KIM: Neelix, it would take too long to... (*gasp* I can't believe we haven't done Threshold yet! This will be fun!)
Neelix: What are you saying? I'm not smart enough? I'll have you know I did two years as an engineer's assistant aboard a Trabalian freighter. I'm well-versed in warp theory.
KIM: Nothing in the universe can go warp ten. It's a theoretical impossibility. In principle, if you were ever to reach warp ten, you'd be travelling at infinite velocity.
PARIS: It means that you would occupy every point in the universe simultaneously. In theory, you could go any place in the wink of an eye. Time and distance would have no meaning.
Paris: We discovered a new form of dilithium in the asteroid field we surveyed last month. It remains stable at a much higher warp frequency.
KIM: The problem is, every time we simulate crossing the transwarp threshold, the nacelles get torn off the ship.
Neelix: I realise that. I'm just using it as an example. As the ship went through the nebula, it sent out a dark matter bow wave. Eventually so much pressure built up, it tore the nacelle from its housing. Now, maybe the same thing is happening to you.

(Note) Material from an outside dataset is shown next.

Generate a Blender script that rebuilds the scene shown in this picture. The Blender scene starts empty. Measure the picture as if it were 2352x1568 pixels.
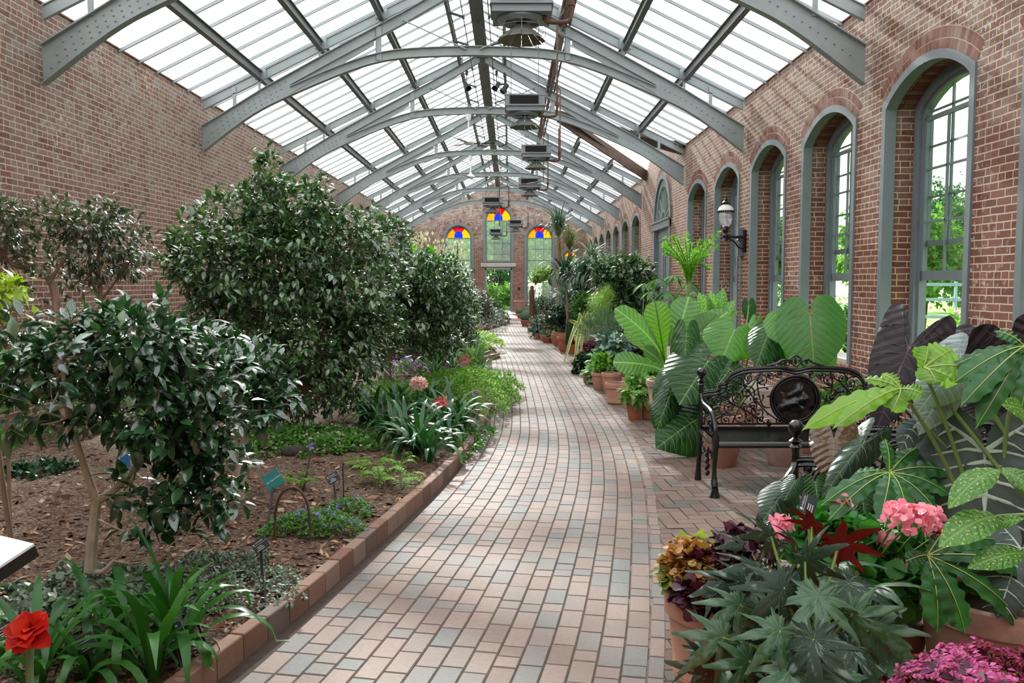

Paris: Maybe we've been looking in the wrong place. What if the nacelles aren't being torn from the ship? What if the ship is being torn from the nacelles?
Kim: The hull of the shuttle is made of tritanium alloy. At the speeds we're talking about, that alloy could depolarize.
PARIS: "And create a velocity differential. The fuselage would be travelling at a faster rate of speed than the nacelles."